Directions: Reproduce the material in full, exactly as written.

Data section:
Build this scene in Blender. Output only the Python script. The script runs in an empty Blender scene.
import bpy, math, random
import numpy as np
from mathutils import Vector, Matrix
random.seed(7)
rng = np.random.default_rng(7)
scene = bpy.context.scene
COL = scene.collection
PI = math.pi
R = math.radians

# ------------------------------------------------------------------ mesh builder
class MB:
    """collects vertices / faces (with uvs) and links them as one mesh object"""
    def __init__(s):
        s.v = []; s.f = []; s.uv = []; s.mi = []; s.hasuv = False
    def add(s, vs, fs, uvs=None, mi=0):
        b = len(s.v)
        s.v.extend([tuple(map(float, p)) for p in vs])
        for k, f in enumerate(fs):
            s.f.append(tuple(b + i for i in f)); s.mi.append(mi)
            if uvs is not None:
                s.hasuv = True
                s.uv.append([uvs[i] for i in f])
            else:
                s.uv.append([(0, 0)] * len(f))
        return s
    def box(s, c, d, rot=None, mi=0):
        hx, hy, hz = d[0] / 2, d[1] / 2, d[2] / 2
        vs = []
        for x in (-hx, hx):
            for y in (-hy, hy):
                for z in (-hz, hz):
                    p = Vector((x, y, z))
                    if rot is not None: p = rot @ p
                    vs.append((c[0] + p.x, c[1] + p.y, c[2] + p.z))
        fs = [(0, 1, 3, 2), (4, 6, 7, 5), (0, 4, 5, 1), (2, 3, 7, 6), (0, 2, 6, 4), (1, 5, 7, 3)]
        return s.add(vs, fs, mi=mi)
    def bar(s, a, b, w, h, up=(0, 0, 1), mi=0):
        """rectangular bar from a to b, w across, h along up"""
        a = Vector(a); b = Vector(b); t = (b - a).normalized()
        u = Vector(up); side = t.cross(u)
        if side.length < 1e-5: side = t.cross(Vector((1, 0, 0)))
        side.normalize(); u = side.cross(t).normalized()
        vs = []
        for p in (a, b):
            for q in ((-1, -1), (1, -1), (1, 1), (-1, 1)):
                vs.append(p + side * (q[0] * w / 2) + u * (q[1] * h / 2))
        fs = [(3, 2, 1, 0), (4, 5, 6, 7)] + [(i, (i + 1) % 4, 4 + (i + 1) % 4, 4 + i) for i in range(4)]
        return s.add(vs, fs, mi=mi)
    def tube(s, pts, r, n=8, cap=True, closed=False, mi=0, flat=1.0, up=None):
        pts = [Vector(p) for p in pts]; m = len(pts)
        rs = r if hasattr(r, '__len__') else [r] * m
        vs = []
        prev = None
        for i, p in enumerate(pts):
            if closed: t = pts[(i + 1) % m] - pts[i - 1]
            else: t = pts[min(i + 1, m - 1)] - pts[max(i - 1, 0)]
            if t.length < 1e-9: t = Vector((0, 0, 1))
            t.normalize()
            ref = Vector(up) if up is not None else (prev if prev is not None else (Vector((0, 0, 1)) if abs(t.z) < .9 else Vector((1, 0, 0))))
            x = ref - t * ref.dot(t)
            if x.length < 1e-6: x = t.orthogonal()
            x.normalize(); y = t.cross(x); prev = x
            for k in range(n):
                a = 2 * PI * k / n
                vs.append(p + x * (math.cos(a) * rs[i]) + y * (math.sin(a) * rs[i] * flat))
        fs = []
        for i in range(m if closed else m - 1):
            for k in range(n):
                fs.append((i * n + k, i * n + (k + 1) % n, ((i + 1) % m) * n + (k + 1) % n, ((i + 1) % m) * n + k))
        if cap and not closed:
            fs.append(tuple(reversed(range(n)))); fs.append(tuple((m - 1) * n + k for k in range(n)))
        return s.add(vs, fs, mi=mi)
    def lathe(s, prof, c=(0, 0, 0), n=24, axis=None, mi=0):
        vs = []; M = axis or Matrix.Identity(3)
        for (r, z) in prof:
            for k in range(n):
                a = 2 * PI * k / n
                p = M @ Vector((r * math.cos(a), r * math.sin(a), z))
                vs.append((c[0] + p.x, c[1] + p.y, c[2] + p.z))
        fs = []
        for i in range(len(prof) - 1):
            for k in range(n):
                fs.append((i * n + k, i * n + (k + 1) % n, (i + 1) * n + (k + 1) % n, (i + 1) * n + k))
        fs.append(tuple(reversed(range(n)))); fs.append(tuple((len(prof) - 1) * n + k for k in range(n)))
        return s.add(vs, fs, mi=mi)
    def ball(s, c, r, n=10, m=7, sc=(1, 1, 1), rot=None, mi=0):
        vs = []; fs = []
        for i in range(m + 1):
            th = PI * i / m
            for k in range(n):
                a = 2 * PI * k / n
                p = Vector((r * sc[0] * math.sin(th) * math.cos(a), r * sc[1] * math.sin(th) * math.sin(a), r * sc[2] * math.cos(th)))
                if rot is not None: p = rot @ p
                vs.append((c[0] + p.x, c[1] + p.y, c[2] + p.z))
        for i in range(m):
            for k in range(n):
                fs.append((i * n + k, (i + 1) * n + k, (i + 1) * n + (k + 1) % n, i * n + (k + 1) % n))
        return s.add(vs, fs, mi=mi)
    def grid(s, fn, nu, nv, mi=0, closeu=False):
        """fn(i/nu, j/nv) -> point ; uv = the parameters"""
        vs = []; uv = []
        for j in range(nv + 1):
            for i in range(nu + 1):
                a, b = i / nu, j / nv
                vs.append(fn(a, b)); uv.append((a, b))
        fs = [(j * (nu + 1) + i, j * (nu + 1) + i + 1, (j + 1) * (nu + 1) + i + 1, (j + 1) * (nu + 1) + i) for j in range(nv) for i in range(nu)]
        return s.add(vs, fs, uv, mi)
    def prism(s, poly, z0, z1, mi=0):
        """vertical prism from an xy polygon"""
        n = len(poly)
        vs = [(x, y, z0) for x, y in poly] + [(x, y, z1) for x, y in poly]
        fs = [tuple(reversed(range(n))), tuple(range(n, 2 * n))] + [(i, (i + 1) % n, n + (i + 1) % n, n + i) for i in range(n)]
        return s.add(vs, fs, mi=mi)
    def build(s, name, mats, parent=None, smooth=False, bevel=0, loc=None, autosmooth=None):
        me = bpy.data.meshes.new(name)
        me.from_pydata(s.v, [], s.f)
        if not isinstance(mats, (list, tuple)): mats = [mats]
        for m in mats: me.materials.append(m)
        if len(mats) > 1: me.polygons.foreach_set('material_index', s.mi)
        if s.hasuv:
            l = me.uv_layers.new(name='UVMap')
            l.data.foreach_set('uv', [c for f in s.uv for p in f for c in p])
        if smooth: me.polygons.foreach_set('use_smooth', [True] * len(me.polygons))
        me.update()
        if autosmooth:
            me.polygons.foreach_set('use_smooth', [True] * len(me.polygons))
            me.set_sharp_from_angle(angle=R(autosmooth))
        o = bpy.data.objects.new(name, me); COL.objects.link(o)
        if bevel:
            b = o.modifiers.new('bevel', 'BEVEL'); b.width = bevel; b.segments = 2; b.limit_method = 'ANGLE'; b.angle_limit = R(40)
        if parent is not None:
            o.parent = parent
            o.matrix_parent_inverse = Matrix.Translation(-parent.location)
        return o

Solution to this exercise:
Build this scene in Blender. Output only the Python script. The script runs in an empty Blender scene.
import bpy, math, random
import numpy as np
from mathutils import Vector, Matrix
random.seed(7)
rng = np.random.default_rng(7)
scene = bpy.context.scene
COL = scene.collection
PI = math.pi
R = math.radians

# ------------------------------------------------------------------ mesh builder
class MB:
    """collects vertices / faces (with uvs) and links them as one mesh object"""
    def __init__(s):
        s.v = []; s.f = []; s.uv = []; s.mi = []; s.hasuv = False
    def add(s, vs, fs, uvs=None, mi=0):
        b = len(s.v)
        s.v.extend([tuple(map(float, p)) for p in vs])
        for k, f in enumerate(fs):
            s.f.append(tuple(b + i for i in f)); s.mi.append(mi)
            if uvs is not None:
                s.hasuv = True
                s.uv.append([uvs[i] for i in f])
            else:
                s.uv.append([(0, 0)] * len(f))
        return s
    def box(s, c, d, rot=None, mi=0):
        hx, hy, hz = d[0] / 2, d[1] / 2, d[2] / 2
        vs = []
        for x in (-hx, hx):
            for y in (-hy, hy):
                for z in (-hz, hz):
                    p = Vector((x, y, z))
                    if rot is not None: p = rot @ p
                    vs.append((c[0] + p.x, c[1] + p.y, c[2] + p.z))
        fs = [(0, 1, 3, 2), (4, 6, 7, 5), (0, 4, 5, 1), (2, 3, 7, 6), (0, 2, 6, 4), (1, 5, 7, 3)]
        return s.add(vs, fs, mi=mi)
    def bar(s, a, b, w, h, up=(0, 0, 1), mi=0):
        """rectangular bar from a to b, w across, h along up"""
        a = Vector(a); b = Vector(b); t = (b - a).normalized()
        u = Vector(up); side = t.cross(u)
        if side.length < 1e-5: side = t.cross(Vector((1, 0, 0)))
        side.normalize(); u = side.cross(t).normalized()
        vs = []
        for p in (a, b):
            for q in ((-1, -1), (1, -1), (1, 1), (-1, 1)):
                vs.append(p + side * (q[0] * w / 2) + u * (q[1] * h / 2))
        fs = [(3, 2, 1, 0), (4, 5, 6, 7)] + [(i, (i + 1) % 4, 4 + (i + 1) % 4, 4 + i) for i in range(4)]
        return s.add(vs, fs, mi=mi)
    def tube(s, pts, r, n=8, cap=True, closed=False, mi=0, flat=1.0, up=None):
        pts = [Vector(p) for p in pts]; m = len(pts)
        rs = r if hasattr(r, '__len__') else [r] * m
        vs = []
        prev = None
        for i, p in enumerate(pts):
            if closed: t = pts[(i + 1) % m] - pts[i - 1]
            else: t = pts[min(i + 1, m - 1)] - pts[max(i - 1, 0)]
            if t.length < 1e-9: t = Vector((0, 0, 1))
            t.normalize()
            ref = Vector(up) if up is not None else (prev if prev is not None else (Vector((0, 0, 1)) if abs(t.z) < .9 else Vector((1, 0, 0))))
            x = ref - t * ref.dot(t)
            if x.length < 1e-6: x = t.orthogonal()
            x.normalize(); y = t.cross(x); prev = x
            for k in range(n):
                a = 2 * PI * k / n
                vs.append(p + x * (math.cos(a) * rs[i]) + y * (math.sin(a) * rs[i] * flat))
        fs = []
        for i in range(m if closed else m - 1):
            for k in range(n):
                fs.append((i * n + k, i * n + (k + 1) % n, ((i + 1) % m) * n + (k + 1) % n, ((i + 1) % m) * n + k))
        if cap and not closed:
            fs.append(tuple(reversed(range(n)))); fs.append(tuple((m - 1) * n + k for k in range(n)))
        return s.add(vs, fs, mi=mi)
    def lathe(s, prof, c=(0, 0, 0), n=24, axis=None, mi=0):
        vs = []; M = axis or Matrix.Identity(3)
        for (r, z) in prof:
            for k in range(n):
                a = 2 * PI * k / n
                p = M @ Vector((r * math.cos(a), r * math.sin(a), z))
                vs.append((c[0] + p.x, c[1] + p.y, c[2] + p.z))
        fs = []
        for i in range(len(prof) - 1):
            for k in range(n):
                fs.append((i * n + k, i * n + (k + 1) % n, (i + 1) * n + (k + 1) % n, (i + 1) * n + k))
        fs.append(tuple(reversed(range(n)))); fs.append(tuple((len(prof) - 1) * n + k for k in range(n)))
        return s.add(vs, fs, mi=mi)
    def ball(s, c, r, n=10, m=7, sc=(1, 1, 1), rot=None, mi=0):
        vs = []; fs = []
        for i in range(m + 1):
            th = PI * i / m
            for k in range(n):
                a = 2 * PI * k / n
                p = Vector((r * sc[0] * math.sin(th) * math.cos(a), r * sc[1] * math.sin(th) * math.sin(a), r * sc[2] * math.cos(th)))
                if rot is not None: p = rot @ p
                vs.append((c[0] + p.x, c[1] + p.y, c[2] + p.z))
        for i in range(m):
            for k in range(n):
                fs.append((i * n + k, (i + 1) * n + k, (i + 1) * n + (k + 1) % n, i * n + (k + 1) % n))
        return s.add(vs, fs, mi=mi)
    def grid(s, fn, nu, nv, mi=0, closeu=False):
        """fn(i/nu, j/nv) -> point ; uv = the parameters"""
        vs = []; uv = []
        for j in range(nv + 1):
            for i in range(nu + 1):
                a, b = i / nu, j / nv
                vs.append(fn(a, b)); uv.append((a, b))
        fs = [(j * (nu + 1) + i, j * (nu + 1) + i + 1, (j + 1) * (nu + 1) + i + 1, (j + 1) * (nu + 1) + i) for j in range(nv) for i in range(nu)]
        return s.add(vs, fs, uv, mi)
    def prism(s, poly, z0, z1, mi=0):
        """vertical prism from an xy polygon"""
        n = len(poly)
        vs = [(x, y, z0) for x, y in poly] + [(x, y, z1) for x, y in poly]
        fs = [tuple(reversed(range(n))), tuple(range(n, 2 * n))] + [(i, (i + 1) % n, n + (i + 1) % n, n + i) for i in range(n)]
        return s.add(vs, fs, mi=mi)
    def build(s, name, mats, parent=None, smooth=False, bevel=0, loc=None, autosmooth=None):
        me = bpy.data.meshes.new(name)
        me.from_pydata(s.v, [], s.f)
        if not isinstance(mats, (list, tuple)): mats = [mats]
        for m in mats: me.materials.append(m)
        if len(mats) > 1: me.polygons.foreach_set('material_index', s.mi)
        if s.hasuv:
            l = me.uv_layers.new(name='UVMap')
            l.data.foreach_set('uv', [c for f in s.uv for p in f for c in p])
        if smooth: me.polygons.foreach_set('use_smooth', [True] * len(me.polygons))
        me.update()
        if autosmooth:
            me.polygons.foreach_set('use_smooth', [True] * len(me.polygons))
            me.set_sharp_from_angle(angle=R(autosmooth))
        o = bpy.data.objects.new(name, me); COL.objects.link(o)
        if bevel:
            b = o.modifiers.new('bevel', 'BEVEL'); b.width = bevel; b.segments = 2; b.limit_method = 'ANGLE'; b.angle_limit = R(40)
        if parent is not None:
            o.parent = parent
            o.matrix_parent_inverse = Matrix.Translation(-parent.location)
        return o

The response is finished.